I've specifically disabled a login on the database server. This is an Azure hosted SQL-as-a-Service database.
alter login [********@hotmail.com] disable
Here's what the login looks like on the server. As you can see, the red X on the icon indicates that it is in fact disabled.
Yet, I'm able to log into the server and access the database for which this user is defined. How is this possible? What then does it mean to disable a login on the database server if it doesn't prevent that account from logging in to the database server?
I've tested this behavior with two different accounts, from two different authentication domains. They both exhibit the same behavior.
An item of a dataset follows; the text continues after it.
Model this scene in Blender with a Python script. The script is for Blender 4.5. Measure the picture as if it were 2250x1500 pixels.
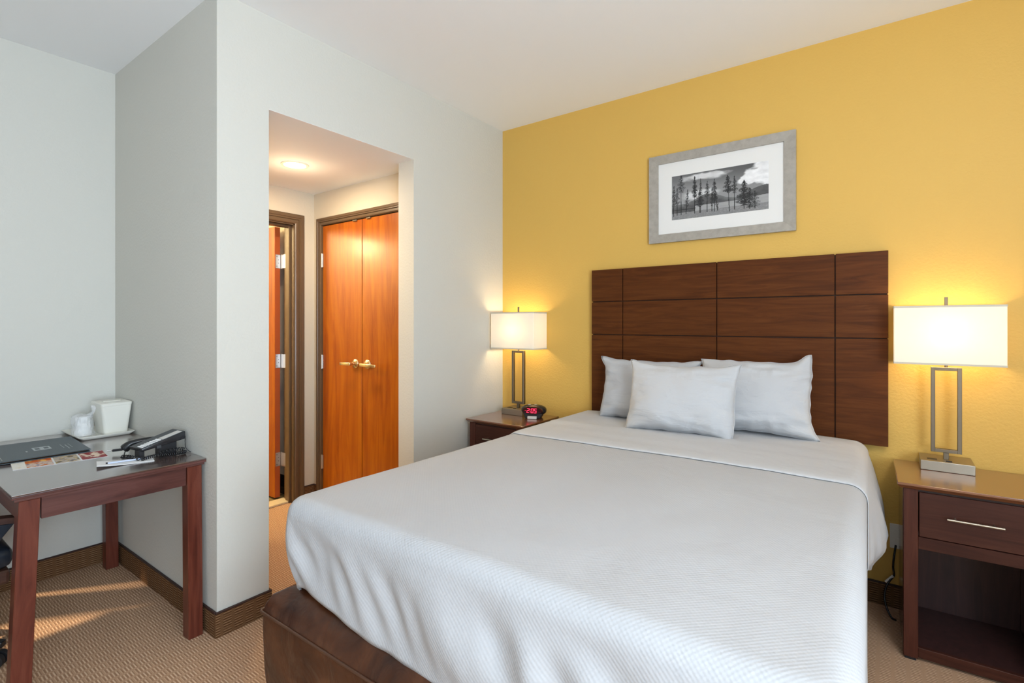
import bpy, bmesh, math, random
import numpy as np
from mathutils import Vector, Matrix, noise
random.seed(4)
S = bpy.context.scene
COL = S.collection
PI = math.pi
for o in list(bpy.data.objects):
    bpy.data.objects.remove(o)

# ------------------------------------------------------------------ camera, exposure, light
cam_data = bpy.data.cameras.new('camera')
cam = bpy.data.objects.new('camera', cam_data)
COL.objects.link(cam)
cam.location = (2.2936, -2.9953, 1.33)
cam.rotation_euler = (PI / 2, 0, math.radians(36.395))
cam_data.sensor_width = 36
cam_data.lens = 36 * 1126.25 / 2250
cam_data.shift_y = -(750 - 709.8) / 2250
cam_data.clip_start = 0.05
S.camera = cam

S.view_settings.view_transform = 'Standard'
S.view_settings.look = 'None'
S.view_settings.gamma = 1
S.view_settings.use_curve_mapping = False
S.view_settings.exposure = 0.06

world = bpy.data.worlds.new('sky')
S.world = world
world.use_nodes = True
wn = world.node_tree
wbg = wn.nodes['Background']
sky = wn.nodes.new('ShaderNodeTexSky')
sky.sky_type = 'NISHITA'
sky.sun_disc = False
sky.sun_elevation = math.radians(35)
sky.sun_rotation = math.radians(200)
wn.links.new(sky.outputs[0], wbg.inputs[0])
wbg.inputs[1].default_value = 0.06

DAY = 186.0          # daylight through the right window
BACKFILL = 3.0      # weak fill through the added front-wall window
CEIL_FILL = 28.0         # added ceiling fixture out of view, for fill
LAMP = 4.6          # bedside bulbs
HALL = 11.0         # recessed downlight
BATH = 85.0


def lamp(name, kind, loc, energy, color, size=0.1, size_y=None, rot=None, parent=None, spread=None):
    d = bpy.data.lights.new(name, kind)
    d.energy = energy
    d.color = color
    if kind == 'AREA':
        d.size = size
        if size_y:
            d.shape = 'RECTANGLE'
            d.size_y = size_y
        if spread:
            d.spread = spread
    elif kind == 'SUN':
        d.angle = size
    else:
        d.shadow_soft_size = size
    o = bpy.data.objects.new(name, d)
    COL.objects.link(o)
    o.location = loc
    if rot:
        o.rotation_euler = rot
    if parent:
        o.parent = parent
        o.location = Vector(loc) - parent.location
    return o


# daylight outside the right window, and fill at the added front window
lamp('window_daylight', 'AREA', (4.02, -3.55, 1.45), DAY, (0.70, 0.85, 1.0), 1.9, 1.7, (0, PI / 2 + 0.45, 0))
lamp('front_window_fill', 'AREA', (1.6, -5.42, 1.45), BACKFILL, (0.93, 0.96, 1.0), 2.0, 1.6, (PI / 2, 0, 0))


lamp('sun', 'SUN', (-3, -5, 3), 7.5, (1.0, 0.78, 0.52), math.radians(4.5), rot=Vector((0.64, 0.77, -0.72)).to_track_quat('-Z', 'Y').to_euler())

# ------------------------------------------------------------------ material helpers
def mat(name, color=(0.8, 0.8, 0.8), rough=0.5, metal=0.0, spec=0.5, coat=0.0, coat_rough=0.1):
    m = bpy.data.materials.new(name)
    m.use_nodes = True
    b = m.node_tree.nodes['Principled BSDF']
    b.inputs['Base Color'].default_value = (*color, 1)
    b.inputs['Roughness'].default_value = rough
    b.inputs['Metallic'].default_value = metal
    b.inputs['Specular IOR Level'].default_value = spec
    b.inputs['Coat Weight'].default_value = coat
    b.inputs['Coat Roughness'].default_value = coat_rough
    return m


def N(m, t, **kw):
    n = m.node_tree.nodes.new(t)
    for k, v in kw.items():
        setattr(n, k, v)
    return n


def L(m, a, b):
    m.node_tree.links.new(a, b)


def bsdf(m):
    return m.node_tree.nodes['Principled BSDF']


def math_node(m, op, a, b=None, c=None):
    n = N(m, 'ShaderNodeMath', operation=op)
    for i, v in enumerate((a, b, c)):
        if v is None:
            continue
        if isinstance(v, (int, float)):
            n.inputs[i].default_value = v
        else:
            L(m, v, n.inputs[i])
    return n.outputs[0]


def coords(m, kind='Object', scale=(1, 1, 1), rot=(0, 0, 0)):
    tc = N(m, 'ShaderNodeTexCoord')
    mp = N(m, 'ShaderNodeMapping')
    mp.inputs['Scale'].default_value = scale
    mp.inputs['Rotation'].default_value = rot
    L(m, tc.outputs[kind], mp.inputs[0])
    return mp.outputs[0]


def ramp(m, fac, stops):
    r = N(m, 'ShaderNodeValToRGB')
    el = r.color_ramp.elements
    el[0].position, el[0].color = stops[0][0], (*stops[0][1], 1)
    el[1].position, el[1].color = stops[1][0], (*stops[1][1], 1)
    for p, c in stops[2:]:
        e = el.new(p)
        e.color = (*c, 1)
    L(m, fac, r.inputs[0])
    return r.outputs[0]


def bump(m, height, strength=0.3, dist=0.002, prev=None):
    b = N(m, 'ShaderNodeBump')
    b.inputs['Strength'].default_value = strength
    b.inputs['Distance'].default_value = dist
    L(m, height, b.inputs['Height'])
    if prev is not None:
        L(m, prev, b.inputs['Normal'])
    L(m, b.outputs[0], bsdf(m).inputs['Normal'])
    return b.outputs[0]


def noise_tex(m, vec, scale, detail=4, rough=0.5, dist=0.0):
    n = N(m, 'ShaderNodeTexNoise')
    n.inputs['Scale'].default_value = scale
    n.inputs['Detail'].default_value = detail
    n.inputs['Roughness'].default_value = rough
    n.inputs['Distortion'].default_value = dist
    L(m, vec, n.inputs['Vector'])
    return n.outputs['Fac']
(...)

What I am trying to do is have the user defined in the database so that the user can access the database on the read-replica server, yet disable (or otherwise remove) the corresponding login from the primary server so that this user will not be able to access the the primary DB on the primary server. However I am finding that, with the Microsoft Entra (Azure AD) account defined as a user on a particular database, it makes absolutely no difference if there is a corresponding login defined on the server, or if there is no login defined on the server, or if there is a login defined on the server but it is specifically disabled. Is this a bug in how logins for external user accounts are handled? My understanding of the login / user relationship is that first there needs to be a login in good standing on the server and that this is the first thing which is checked when logging into a database server. Is this not correct?
New information:
I am seeing this behavior even with SQL Server users. I can simply create a SQL Server user within a database and then login to access that database WITHOUT creating a server login. This behavior is what we would expect from a contained database. (https://learn.microsoft.com/en-us/sql/relational-databases/databases/contained-databases?view=sql-server-ver16) Yet the database is not contained!
So the database is not contained, but connections exhibit all of the behavior we'd expect from containment. Is there partial containment going on here? How would I determine if this is the case? And if this is the case, how would I reconfigure the database so that connections follow the traditional Server login -> Database user model?